The Daily Colonist, January 24-27, 1915
Tue, 2015/01/27 - 9:44am
« previous next »#dailycolonist1915 - The news out of Victoria, British Columbia, 100 years ago:
- Sunday, January 24, 1915
- Dr. and Mrs. I. W. Powell [for whom Powell Street, Vancouver, is named] celebrate their 50th wedding anniversary. The colonial accomplishments of Dr. Powell are recounted—some of which include buying the entire Granvile townsite in 1884 [i.e. the entire east side of what is now downtown Vancouver, from Burrard Street to Main Street] in partnership with Major Dupont and Mr. David Oppenheimer [as in Oppenheimer Park, on Powell Street] and being the first federal Indian Commissioner.
- Winston Churchill donates a copy of a painting of Captain Cook's ships anchored in Nootka Sound in 1778 to the provincial archives. Article includes a picture of the painting and an excerpt of Captain Cook's log of the first meeting with the natives [which is as smug and condescendingly colonial as you would expect.]
- Ruth St. Denis to appear at the Royal Victoria Theatre this coming Thursday. The article includes an image of her with Ted Shawn. [Ruth St. Denis was one of the great pioneers of Modern dance, right up there with Isadora Duncan.]
- An ad for Ruth St. Denis and the Royal Victoria Theatre.
- A patriotic as all get-up ad for Bovril "British to the Backbone", created in Canada, bottled in Canada, employing thousand of Canadian, and "unlike some other beef preparations, it owns no cattle on enemy territory."
- A four page spread on the British Army [that like the previous Sunday spreads on the British Navy I have reproduced in 2-up spreads primarily because I really like the hand-drawn headlines and hand-drawn frames and captions for for the photos layouts. If you want to read it, it begins here: https://archive.org/stream/dailycolonist57y39uvic#page/n17/mode/2up ]

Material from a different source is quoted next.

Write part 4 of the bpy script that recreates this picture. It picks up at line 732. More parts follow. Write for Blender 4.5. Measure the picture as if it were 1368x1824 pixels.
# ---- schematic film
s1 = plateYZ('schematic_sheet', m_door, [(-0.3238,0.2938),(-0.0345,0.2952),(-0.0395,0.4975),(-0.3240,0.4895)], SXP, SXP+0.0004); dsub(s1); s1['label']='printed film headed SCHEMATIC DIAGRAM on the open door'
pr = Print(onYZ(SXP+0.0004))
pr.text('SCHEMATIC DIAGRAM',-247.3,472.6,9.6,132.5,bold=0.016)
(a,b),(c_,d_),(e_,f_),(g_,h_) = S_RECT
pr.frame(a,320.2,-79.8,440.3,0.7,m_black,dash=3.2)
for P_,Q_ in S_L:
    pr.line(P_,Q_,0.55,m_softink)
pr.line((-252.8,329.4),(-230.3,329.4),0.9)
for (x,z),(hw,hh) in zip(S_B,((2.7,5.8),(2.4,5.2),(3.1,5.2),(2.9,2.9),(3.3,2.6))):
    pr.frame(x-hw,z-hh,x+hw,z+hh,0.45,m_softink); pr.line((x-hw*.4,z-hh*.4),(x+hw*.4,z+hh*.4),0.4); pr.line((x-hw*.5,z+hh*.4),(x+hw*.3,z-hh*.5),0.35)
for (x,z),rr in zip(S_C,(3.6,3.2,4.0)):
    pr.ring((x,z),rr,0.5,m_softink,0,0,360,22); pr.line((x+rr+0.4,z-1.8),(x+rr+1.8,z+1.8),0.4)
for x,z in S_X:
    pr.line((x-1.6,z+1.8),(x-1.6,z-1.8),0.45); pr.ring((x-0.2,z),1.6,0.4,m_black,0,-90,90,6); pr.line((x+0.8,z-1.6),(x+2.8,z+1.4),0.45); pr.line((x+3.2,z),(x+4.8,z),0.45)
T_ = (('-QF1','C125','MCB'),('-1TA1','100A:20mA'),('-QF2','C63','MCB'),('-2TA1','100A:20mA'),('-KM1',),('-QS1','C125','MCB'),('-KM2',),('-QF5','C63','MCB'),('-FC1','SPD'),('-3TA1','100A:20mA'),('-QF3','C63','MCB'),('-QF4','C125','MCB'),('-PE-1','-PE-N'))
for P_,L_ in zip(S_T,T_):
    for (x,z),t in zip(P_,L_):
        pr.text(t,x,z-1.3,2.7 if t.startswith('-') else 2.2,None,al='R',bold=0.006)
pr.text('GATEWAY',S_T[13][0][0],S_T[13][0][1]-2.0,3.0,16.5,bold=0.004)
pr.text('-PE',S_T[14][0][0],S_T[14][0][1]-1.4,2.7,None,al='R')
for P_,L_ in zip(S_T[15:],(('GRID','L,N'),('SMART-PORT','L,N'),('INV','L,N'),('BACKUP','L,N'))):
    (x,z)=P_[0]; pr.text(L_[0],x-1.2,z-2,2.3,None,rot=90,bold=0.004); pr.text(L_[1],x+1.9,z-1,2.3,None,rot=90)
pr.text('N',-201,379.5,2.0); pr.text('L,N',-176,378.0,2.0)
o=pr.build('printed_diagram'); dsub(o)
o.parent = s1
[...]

- Monday, January 25, 1915
- Tuesday, January 26, 1915
- Photo layout and article on a major naval battle in the North Sea. German Große Kreuzer Bluecher is sunk.
- [Some heavy-handed propaganda where an] Article headline calls Germans "Baby-Killers" and characterises Zeppelin attacks as "wild schemes of no military value."
- [And in the lead up to WWII...] Article speculating that the Japanese government will not reliquish territory in China taken from the Germans.
- Article on a lecture about the moon speculating on the volcanic origin of the craters [a theory not completely put to rest until the 1970s], puzzles over the bright rays patterns emanating from some craters [that we now know to be ejecta trails], discusses that "the moon was once a part of the Earth and, in some way, became detached from it" [which is somewhat in keeping with the currently preferred giant impact hypothesis, although at the time it was believed that the Pacific Ocean was the scar left by the unexplained ejection of the moon], and goes on to speculate on the nature of the far side of the moon.
- An ad for the "Corbin Door Check" automatic door closing mechanism [that is remarkable not for the mechanism, but for the need with "The iceman, grocer, meatman—all those people who are in a hurry..." making home deliveries, entering unlocked houses, and forgetting to shut the door properly behind them.]
- Zeppelin responsible for bombing of the Russian port of Libau downed and the crew taken prisoner.
- First hand account of its destruction from an English-speaking crewman of the Bluecher.
- Life insurance ad explaining that insurance is cheaper than smoking "two or three cigars" a day.
- Another article on Ruth St. Denis and her Asian-inspired dance styles that points out that she performed for King Edward VII and the British nobility and in all the great cities of Europe.